Существенным элементом иррациональной веры является ее пассивный характер; неважно, будет ли ее объектом идол, лидер или идеология. То есть иррациональная вера является предзаданной, в ней отсутствует элемент свободного выбора. Существенное различие между рациональной и иррациональной верой состоит в том, что рациональная вера является результатом внутренней активности человека в мышлении или чувствах, а иррациональная вера – это подчинение чему-то данному, внешнему, что человек принимает за истину независимо от того, так это или нет.

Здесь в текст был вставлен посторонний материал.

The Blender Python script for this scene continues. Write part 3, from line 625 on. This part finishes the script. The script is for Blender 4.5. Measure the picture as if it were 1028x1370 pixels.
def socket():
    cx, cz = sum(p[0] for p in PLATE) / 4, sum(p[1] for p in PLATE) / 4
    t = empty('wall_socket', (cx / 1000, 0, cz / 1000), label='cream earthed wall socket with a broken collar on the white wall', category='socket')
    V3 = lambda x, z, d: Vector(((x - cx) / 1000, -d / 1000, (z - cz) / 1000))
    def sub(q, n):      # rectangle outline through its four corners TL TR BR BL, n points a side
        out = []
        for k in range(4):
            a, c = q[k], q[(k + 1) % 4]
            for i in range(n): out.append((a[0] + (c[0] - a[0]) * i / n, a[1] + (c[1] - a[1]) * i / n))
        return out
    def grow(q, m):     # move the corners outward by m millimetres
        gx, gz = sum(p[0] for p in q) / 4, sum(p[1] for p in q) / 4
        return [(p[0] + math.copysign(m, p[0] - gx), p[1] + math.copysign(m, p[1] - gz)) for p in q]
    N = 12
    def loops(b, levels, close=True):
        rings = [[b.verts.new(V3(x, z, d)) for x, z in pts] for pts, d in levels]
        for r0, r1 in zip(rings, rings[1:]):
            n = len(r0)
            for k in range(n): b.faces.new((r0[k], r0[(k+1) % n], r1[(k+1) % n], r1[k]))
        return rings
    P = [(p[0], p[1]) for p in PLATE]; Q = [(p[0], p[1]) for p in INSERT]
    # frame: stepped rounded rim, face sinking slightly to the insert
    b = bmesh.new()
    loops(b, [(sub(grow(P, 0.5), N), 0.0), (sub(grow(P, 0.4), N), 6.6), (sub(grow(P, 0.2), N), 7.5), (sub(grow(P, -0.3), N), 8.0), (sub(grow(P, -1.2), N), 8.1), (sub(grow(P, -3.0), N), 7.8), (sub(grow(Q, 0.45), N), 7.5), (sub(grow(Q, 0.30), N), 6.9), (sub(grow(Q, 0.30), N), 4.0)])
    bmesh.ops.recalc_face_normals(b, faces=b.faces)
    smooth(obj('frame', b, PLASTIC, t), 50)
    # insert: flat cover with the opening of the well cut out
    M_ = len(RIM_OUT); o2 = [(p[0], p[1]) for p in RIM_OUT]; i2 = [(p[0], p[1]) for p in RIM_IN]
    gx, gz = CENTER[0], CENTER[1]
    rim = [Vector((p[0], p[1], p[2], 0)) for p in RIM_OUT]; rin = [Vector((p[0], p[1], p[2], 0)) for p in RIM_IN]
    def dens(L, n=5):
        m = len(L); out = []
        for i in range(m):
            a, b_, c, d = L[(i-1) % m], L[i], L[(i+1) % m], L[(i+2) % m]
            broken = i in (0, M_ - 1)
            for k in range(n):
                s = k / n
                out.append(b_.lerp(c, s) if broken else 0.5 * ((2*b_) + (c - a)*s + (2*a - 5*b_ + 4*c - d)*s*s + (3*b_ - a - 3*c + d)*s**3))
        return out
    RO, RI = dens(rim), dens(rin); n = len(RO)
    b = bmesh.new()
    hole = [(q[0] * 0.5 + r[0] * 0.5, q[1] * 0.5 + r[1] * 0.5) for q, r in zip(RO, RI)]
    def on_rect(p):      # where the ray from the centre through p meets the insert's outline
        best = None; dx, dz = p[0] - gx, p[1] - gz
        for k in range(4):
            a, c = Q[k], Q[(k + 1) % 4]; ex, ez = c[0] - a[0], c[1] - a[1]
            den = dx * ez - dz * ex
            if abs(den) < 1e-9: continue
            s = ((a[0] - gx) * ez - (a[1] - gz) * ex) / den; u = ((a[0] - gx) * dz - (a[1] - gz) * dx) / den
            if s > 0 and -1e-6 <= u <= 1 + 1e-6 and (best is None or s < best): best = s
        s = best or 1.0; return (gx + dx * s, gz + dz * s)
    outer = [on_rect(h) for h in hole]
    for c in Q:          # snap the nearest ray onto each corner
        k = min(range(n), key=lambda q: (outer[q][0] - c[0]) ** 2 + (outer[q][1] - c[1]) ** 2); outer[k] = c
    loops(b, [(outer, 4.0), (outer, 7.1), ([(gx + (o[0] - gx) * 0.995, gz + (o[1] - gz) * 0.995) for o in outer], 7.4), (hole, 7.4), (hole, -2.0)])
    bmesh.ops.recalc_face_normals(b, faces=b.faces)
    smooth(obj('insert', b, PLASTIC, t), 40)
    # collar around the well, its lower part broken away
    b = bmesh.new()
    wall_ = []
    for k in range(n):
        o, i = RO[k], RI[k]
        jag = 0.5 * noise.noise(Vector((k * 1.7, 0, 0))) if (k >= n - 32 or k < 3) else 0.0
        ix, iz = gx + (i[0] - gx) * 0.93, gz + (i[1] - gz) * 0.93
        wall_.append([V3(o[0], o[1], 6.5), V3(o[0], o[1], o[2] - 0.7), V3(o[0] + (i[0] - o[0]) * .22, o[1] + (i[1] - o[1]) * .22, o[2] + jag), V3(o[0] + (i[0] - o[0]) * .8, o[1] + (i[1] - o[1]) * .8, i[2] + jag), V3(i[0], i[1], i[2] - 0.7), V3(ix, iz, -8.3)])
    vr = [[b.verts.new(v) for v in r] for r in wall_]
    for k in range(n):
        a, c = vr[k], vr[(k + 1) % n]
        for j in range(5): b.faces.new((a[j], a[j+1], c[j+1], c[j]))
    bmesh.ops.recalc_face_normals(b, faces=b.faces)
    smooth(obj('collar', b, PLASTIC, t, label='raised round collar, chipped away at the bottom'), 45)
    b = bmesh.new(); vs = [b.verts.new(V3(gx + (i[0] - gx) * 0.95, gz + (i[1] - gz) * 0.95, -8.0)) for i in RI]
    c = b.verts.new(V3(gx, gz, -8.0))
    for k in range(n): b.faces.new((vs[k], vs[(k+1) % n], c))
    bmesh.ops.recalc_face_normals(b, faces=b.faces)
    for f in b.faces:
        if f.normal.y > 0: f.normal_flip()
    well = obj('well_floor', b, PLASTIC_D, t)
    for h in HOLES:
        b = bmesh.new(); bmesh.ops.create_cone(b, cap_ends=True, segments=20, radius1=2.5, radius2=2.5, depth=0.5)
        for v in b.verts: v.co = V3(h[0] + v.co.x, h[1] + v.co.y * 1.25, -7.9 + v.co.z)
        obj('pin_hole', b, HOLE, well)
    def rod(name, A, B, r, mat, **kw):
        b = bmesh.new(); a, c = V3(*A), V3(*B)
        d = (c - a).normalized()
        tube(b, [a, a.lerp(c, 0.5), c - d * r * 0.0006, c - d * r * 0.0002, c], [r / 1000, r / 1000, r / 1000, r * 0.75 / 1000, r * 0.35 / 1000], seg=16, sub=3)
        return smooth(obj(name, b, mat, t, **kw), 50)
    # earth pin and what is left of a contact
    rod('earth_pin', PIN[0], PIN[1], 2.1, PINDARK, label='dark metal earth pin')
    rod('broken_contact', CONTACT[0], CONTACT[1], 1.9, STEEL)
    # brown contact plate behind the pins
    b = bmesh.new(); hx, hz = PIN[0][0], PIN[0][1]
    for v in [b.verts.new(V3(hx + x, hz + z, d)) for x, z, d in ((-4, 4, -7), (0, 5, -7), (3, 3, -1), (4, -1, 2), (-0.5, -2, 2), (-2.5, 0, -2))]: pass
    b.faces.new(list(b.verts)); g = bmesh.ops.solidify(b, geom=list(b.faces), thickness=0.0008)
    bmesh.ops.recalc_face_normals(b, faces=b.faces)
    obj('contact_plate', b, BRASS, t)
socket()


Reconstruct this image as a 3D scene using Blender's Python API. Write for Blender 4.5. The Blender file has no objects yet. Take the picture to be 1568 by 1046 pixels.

Вера достоверна по отношению к реальной возможности, но недостоверна как неоспоримая истина. В этом парадокс веры: это уверенность в том, что точно не известно, что имеет отношение к человеческому видению и пониманию, а не уверенность в том, что имеет отношение к реальному исходу.

В сфере человеческих отношений, пишет Э. Фромм, «верить» в другого человека означает быть уверенным в его стержне, то есть в том, что на него можно положиться и что его фундаментальные установки не изменятся. В том же самом смысле мы можем верить в себя, не в постоянство наших мнений, но в основную жизненную ориентацию, матрицу структуры нашего характера.

3.3. Надежда и оптимизм

Тесная статистическая связь между диспозиционной надеждой и оптимизмом, а также трудности теоретического анализа сущности их различий привели к появлению двух подходов. Одни исследователи полагают, что их следует рассматривать как два проявления единой «ориентации на будущее» (Bryant, Cvengros, 2004), другие же пытаются доказать относительную независимость оптимизма и надежды (Snyder, 2002). По Снайдеру, например, надежда, в отличие от оптимизма, выполняет функции восприятия путей для достижения положительного результата и уверенности в возможности использовать эти пути.

К. Муздыбаев (1999а) пишет, что «надежда и оптимизм интуитивно кажутся тесно взаимосвязанными, а иногда и чуть ли не синонимами. Однако это впечатление обманчиво. Имеются между ними существенные различия» (с. 25). То, что надежда – не синоним оптимизма, можно согласиться, а с отрицанием их связи – нет. Отсутствие синонимичности не исключает возможной связи между ними, что и показано в ряде исследований, в том числе и самим К. Муздыбаевым (1999б). Во-первых, по его данным, между оптимизмом и диспозиционной надеждой имеется высоко достоверная корреляция. Во-вторых, лица с высокой диспозиционной надеждой смотрят на свою жизнь более оптимистично, чем те, кто имеет низкий уровень диспозиционной надежды (табл. 3.1).


Таблица 3.1. Жизненные характеристики субъектов с разным уровнем диспозиционной надежды

Примечание: все различия, кроме параметра «Чувство усталости», статистически достоверны на уровне p 0,001.


Данные таблицы свидетельствуют о том, что субъекты с высоким уровнем диспозиционной надежды больше счастливы, довольны своей жизнью, у них более приподнятое настроение, они не чувствуют себя отвергнутыми.

Некоторые исследователи (Tiger, Seligman, Chapinsky, Stach) считают, что надежда – это особая форма оптимизма, его составляющая. Я бы сказал наоборот: оптимизм – это форма проявления надежды. Как бы то ни было, но наличие корреляций между выраженностью надежды и оптимизма не удивляет. По данным, приведенным Ф. Брайантом, корреляции между оптимизмом и надеждой обычно лежат в пределах 0,4–0,6. В эти границы укладываются и полученные в исследовании Т. Л. Крюковой и М. С. Замышляевой (2007) корреляции показателей диспозиционного оптимизма с результатами по Шкале диспозиционной надежды К. Снайдера.

Оптимизм и надежду объединяет то, что они связаны, как правило, с положительными ожиданиями по отношению к грядущим событиям. Однако различие состоит в том, что оптимизм может относиться как к настоящему, так и к прошлому и будущему времени, тогда как надежда связана только с будущим.